**Provided data**
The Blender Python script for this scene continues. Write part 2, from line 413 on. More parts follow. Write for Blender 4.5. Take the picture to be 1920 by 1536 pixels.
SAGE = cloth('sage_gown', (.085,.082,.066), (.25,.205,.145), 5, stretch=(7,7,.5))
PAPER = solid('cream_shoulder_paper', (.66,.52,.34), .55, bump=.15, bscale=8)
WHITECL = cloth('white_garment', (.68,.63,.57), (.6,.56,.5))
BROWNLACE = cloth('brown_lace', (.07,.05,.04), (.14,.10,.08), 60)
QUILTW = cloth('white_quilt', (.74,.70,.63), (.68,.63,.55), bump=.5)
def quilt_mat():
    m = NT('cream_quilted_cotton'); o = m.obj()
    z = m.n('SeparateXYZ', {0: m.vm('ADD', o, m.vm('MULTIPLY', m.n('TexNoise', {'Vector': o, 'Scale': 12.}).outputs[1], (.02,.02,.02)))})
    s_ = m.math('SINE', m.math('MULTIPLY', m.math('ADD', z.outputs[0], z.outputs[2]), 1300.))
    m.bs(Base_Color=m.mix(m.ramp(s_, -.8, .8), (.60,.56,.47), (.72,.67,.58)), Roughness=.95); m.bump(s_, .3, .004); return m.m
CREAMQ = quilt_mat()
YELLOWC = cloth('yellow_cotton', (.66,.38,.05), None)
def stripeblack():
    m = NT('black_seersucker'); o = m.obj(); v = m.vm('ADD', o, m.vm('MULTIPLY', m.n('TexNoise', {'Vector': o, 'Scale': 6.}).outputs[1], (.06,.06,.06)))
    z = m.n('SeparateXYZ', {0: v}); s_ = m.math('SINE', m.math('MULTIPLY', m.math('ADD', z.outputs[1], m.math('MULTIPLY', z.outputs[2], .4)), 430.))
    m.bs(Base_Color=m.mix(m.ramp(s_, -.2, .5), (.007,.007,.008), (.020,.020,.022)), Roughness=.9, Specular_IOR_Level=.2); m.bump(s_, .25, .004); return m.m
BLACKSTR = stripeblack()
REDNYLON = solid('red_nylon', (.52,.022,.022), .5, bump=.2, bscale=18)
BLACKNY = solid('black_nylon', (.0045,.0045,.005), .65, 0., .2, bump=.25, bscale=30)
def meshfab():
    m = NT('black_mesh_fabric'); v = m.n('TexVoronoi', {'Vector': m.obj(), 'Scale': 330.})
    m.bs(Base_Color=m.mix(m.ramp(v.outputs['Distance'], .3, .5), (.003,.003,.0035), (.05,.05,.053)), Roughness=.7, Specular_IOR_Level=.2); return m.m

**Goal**
Reproduce the full listing above, character for character.

**Exercise answer**
The Blender Python script for this scene continues. Write part 2, from line 413 on. More parts follow. Write for Blender 4.5. Take the picture to be 1920 by 1536 pixels.
SAGE = cloth('sage_gown', (.085,.082,.066), (.25,.205,.145), 5, stretch=(7,7,.5))
PAPER = solid('cream_shoulder_paper', (.66,.52,.34), .55, bump=.15, bscale=8)
WHITECL = cloth('white_garment', (.68,.63,.57), (.6,.56,.5))
BROWNLACE = cloth('brown_lace', (.07,.05,.04), (.14,.10,.08), 60)
QUILTW = cloth('white_quilt', (.74,.70,.63), (.68,.63,.55), bump=.5)
def quilt_mat():
    m = NT('cream_quilted_cotton'); o = m.obj()
    z = m.n('SeparateXYZ', {0: m.vm('ADD', o, m.vm('MULTIPLY', m.n('TexNoise', {'Vector': o, 'Scale': 12.}).outputs[1], (.02,.02,.02)))})
    s_ = m.math('SINE', m.math('MULTIPLY', m.math('ADD', z.outputs[0], z.outputs[2]), 1300.))
    m.bs(Base_Color=m.mix(m.ramp(s_, -.8, .8), (.60,.56,.47), (.72,.67,.58)), Roughness=.95); m.bump(s_, .3, .004); return m.m
CREAMQ = quilt_mat()
YELLOWC = cloth('yellow_cotton', (.66,.38,.05), None)
def stripeblack():
    m = NT('black_seersucker'); o = m.obj(); v = m.vm('ADD', o, m.vm('MULTIPLY', m.n('TexNoise', {'Vector': o, 'Scale': 6.}).outputs[1], (.06,.06,.06)))
    z = m.n('SeparateXYZ', {0: v}); s_ = m.math('SINE', m.math('MULTIPLY', m.math('ADD', z.outputs[1], m.math('MULTIPLY', z.outputs[2], .4)), 430.))
    m.bs(Base_Color=m.mix(m.ramp(s_, -.2, .5), (.007,.007,.008), (.020,.020,.022)), Roughness=.9, Specular_IOR_Level=.2); m.bump(s_, .25, .004); return m.m
BLACKSTR = stripeblack()
REDNYLON = solid('red_nylon', (.52,.022,.022), .5, bump=.2, bscale=18)
BLACKNY = solid('black_nylon', (.0045,.0045,.005), .65, 0., .2, bump=.25, bscale=30)
def meshfab():
    m = NT('black_mesh_fabric'); v = m.n('TexVoronoi', {'Vector': m.obj(), 'Scale': 330.})
    m.bs(Base_Color=m.mix(m.ramp(v.outputs['Distance'], .3, .5), (.003,.003,.0035), (.05,.05,.053)), Roughness=.7, Specular_IOR_Level=.2); return m.m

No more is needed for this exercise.